------ COLLECTED DATA

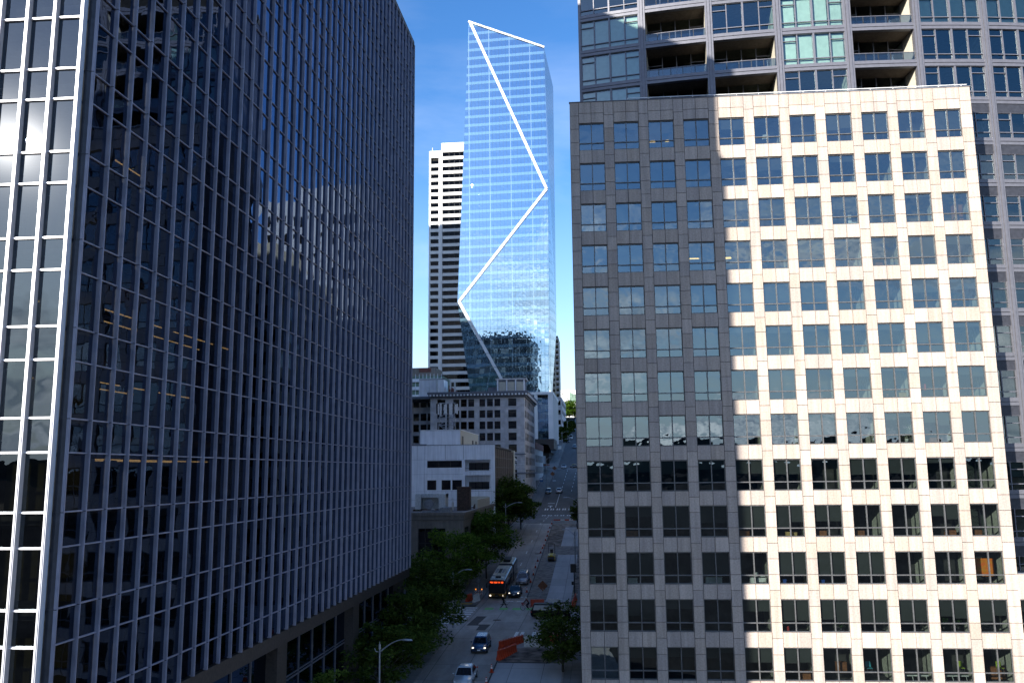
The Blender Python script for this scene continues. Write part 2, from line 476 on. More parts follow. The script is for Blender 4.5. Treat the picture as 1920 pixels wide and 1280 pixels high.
# ------------------------------------------------------------------ dark glass tower (near, west side of the street)
XT, YT, ZB = -21.8, 32.75, -10.48
t = thing('glass_office_tower', 'dark glass office tower with close vertical grey fins, its narrow front glaring in the sun', 'office tower', (XT, YT, -18.5))
o0 = (XT, YT, -18.5)
ZC, HF = 17.578, 3.7987
XG = XT - 0.17
YE = YT + 63.0
joints = [ZC + HF * k for k in range(-7, 10)]
levels = []                                    # (z0,z1) of every pane row
for j in joints:
    levels.append((j - 1.40, j))
    if j + HF - 1.4 < 52.5: levels.append((j, j + HF - 1.40))
MF = Matrix.Translation((-22.15, 32.40, 0)) @ Matrix.Rotation(0.028, 4, 'Z')      # the front face, local x runs to the left
FX = [-0.02 - 1.265 * i for i in range(0, 12)]
panes = []
for (z0, z1) in levels:
    for i in range(42):
        y0, y1 = YT + 1.5 * i + .06, YT + 1.5 * (i + 1) - .06
        a, b = rnd.gauss(0, .0022), rnd.gauss(0, .0022)
        v = [(XG + a * -.7, y0, z0 + .03), (XG + a * .7 + b, y1, z0 + .03), (XG + a * .7 - b, y1, z1 - .03), (XG - a * .7 - b, y0, z1 - .03)]
        c = Vector((XG, (y0 + y1) / 2, (z0 + z1) / 2))
        panes.append((shown_size(c, 1.4, z1 - z0, Vector((1, 0, 0))), v, 0))
    for i in range(len(FX) - 1):
        x0, x1 = FX[i] - .06, FX[i + 1] + .06
        a, b = rnd.gauss(0, .002), rnd.gauss(0, .002)
        v = [MF @ Vector(p) for p in ((x1, a, z0 + .03), (x0, -a, z0 + .03), (x0, -a + b, z1 - .03), (x1, a + b, z1 - .03))]
        c = sum(v, Vector()) / 4
        panes.append((shown_size(c, 1.2, z1 - z0, MF.to_3x3() @ Vector((0, -1, 0))), v, 1))
panes.sort(key=lambda p: -p[0])
for s, v, k in panes[:100]:
    mb = MB(o0); mb.quad(*v); mb.build('window_pane', M['front_glass'] if k else M['dark_glass'], t)
mb = MB(o0)
for s, v, k in panes[100:]: mb.quad(*v, mi=k)
wp = mb.build('window_panes', [M['dark_glass'], M['front_glass']], t); wp['kind'] = 'stuff'
for i in range(43):
    y = YT + 1.5 * i
    mb = MB(o0)
    w = .055
    mb.box(XG - .05, XT, y - w, y + w, ZB, 52.2)
    mb.box(XT, XT + .025, y - .03, y + .03, ZB, 52.2)
    for j in joints: mb.box(XG - .02, XT + .012, y - w - .006, y + w + .006, j - .035, j + .0, 1)
    mb.build('fin', [M['alu'], M['dark_alu']], t)
for (z0, z1) in levels:
    mb = MB(o0); mb.box(XG - .04, XG + .075, YT + .05, YE - .05, z1 - .035, z1 + .03); mb.box(XG + .075, XG + .09, YT + .05, YE - .05, z1 - .02, z1 + .01)
    mb.build('transom', M['alu'], t)
    mb = MB(o0, MF); mb.box(FX[-1], FX[0], -.10, .04, z1 - .045, z1 + .045); mb.box(FX[-1], FX[0], -.13, -.10, z1 - .02, z1 + .02)
    mb.build('front_transom', M['alu_white'], t)
for x in FX:
    mb = MB(o0, MF); mb.box(x - .065, x + .065, -.27, .05, ZB, 52.2); mb.box(x - .025, x + .025, -.30, -.27, ZB, 52.2)
    mb.build('front_fin', M['alu_white'], t)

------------

WORK TO DO → Write out the listing above exactly as it stands, pictures excluded.

COMPLETE RESPONSE →
The Blender Python script for this scene continues. Write part 2, from line 476 on. More parts follow. The script is for Blender 4.5. Treat the picture as 1920 pixels wide and 1280 pixels high.
# ------------------------------------------------------------------ dark glass tower (near, west side of the street)
XT, YT, ZB = -21.8, 32.75, -10.48
t = thing('glass_office_tower', 'dark glass office tower with close vertical grey fins, its narrow front glaring in the sun', 'office tower', (XT, YT, -18.5))
o0 = (XT, YT, -18.5)
ZC, HF = 17.578, 3.7987
XG = XT - 0.17
YE = YT + 63.0
joints = [ZC + HF * k for k in range(-7, 10)]
levels = []                                    # (z0,z1) of every pane row
for j in joints:
    levels.append((j - 1.40, j))
    if j + HF - 1.4 < 52.5: levels.append((j, j + HF - 1.40))
MF = Matrix.Translation((-22.15, 32.40, 0)) @ Matrix.Rotation(0.028, 4, 'Z')      # the front face, local x runs to the left
FX = [-0.02 - 1.265 * i for i in range(0, 12)]
panes = []
for (z0, z1) in levels:
    for i in range(42):
        y0, y1 = YT + 1.5 * i + .06, YT + 1.5 * (i + 1) - .06
        a, b = rnd.gauss(0, .0022), rnd.gauss(0, .0022)
        v = [(XG + a * -.7, y0, z0 + .03), (XG + a * .7 + b, y1, z0 + .03), (XG + a * .7 - b, y1, z1 - .03), (XG - a * .7 - b, y0, z1 - .03)]
        c = Vector((XG, (y0 + y1) / 2, (z0 + z1) / 2))
        panes.append((shown_size(c, 1.4, z1 - z0, Vector((1, 0, 0))), v, 0))
    for i in range(len(FX) - 1):
        x0, x1 = FX[i] - .06, FX[i + 1] + .06
        a, b = rnd.gauss(0, .002), rnd.gauss(0, .002)
        v = [MF @ Vector(p) for p in ((x1, a, z0 + .03), (x0, -a, z0 + .03), (x0, -a + b, z1 - .03), (x1, a + b, z1 - .03))]
        c = sum(v, Vector()) / 4
        panes.append((shown_size(c, 1.2, z1 - z0, MF.to_3x3() @ Vector((0, -1, 0))), v, 1))
panes.sort(key=lambda p: -p[0])
for s, v, k in panes[:100]:
    mb = MB(o0); mb.quad(*v); mb.build('window_pane', M['front_glass'] if k else M['dark_glass'], t)
mb = MB(o0)
for s, v, k in panes[100:]: mb.quad(*v, mi=k)
wp = mb.build('window_panes', [M['dark_glass'], M['front_glass']], t); wp['kind'] = 'stuff'
for i in range(43):
    y = YT + 1.5 * i
    mb = MB(o0)
    w = .055
    mb.box(XG - .05, XT, y - w, y + w, ZB, 52.2)
    mb.box(XT, XT + .025, y - .03, y + .03, ZB, 52.2)
    for j in joints: mb.box(XG - .02, XT + .012, y - w - .006, y + w + .006, j - .035, j + .0, 1)
    mb.build('fin', [M['alu'], M['dark_alu']], t)
for (z0, z1) in levels:
    mb = MB(o0); mb.box(XG - .04, XG + .075, YT + .05, YE - .05, z1 - .035, z1 + .03); mb.box(XG + .075, XG + .09, YT + .05, YE - .05, z1 - .02, z1 + .01)
    mb.build('transom', M['alu'], t)
    mb = MB(o0, MF); mb.box(FX[-1], FX[0], -.10, .04, z1 - .045, z1 + .045); mb.box(FX[-1], FX[0], -.13, -.10, z1 - .02, z1 + .02)
    mb.build('front_transom', M['alu_white'], t)
for x in FX:
    mb = MB(o0, MF); mb.box(x - .065, x + .065, -.27, .05, ZB, 52.2); mb.box(x - .025, x + .025, -.30, -.27, ZB, 52.2)
    mb.build('front_fin', M['alu_white'], t)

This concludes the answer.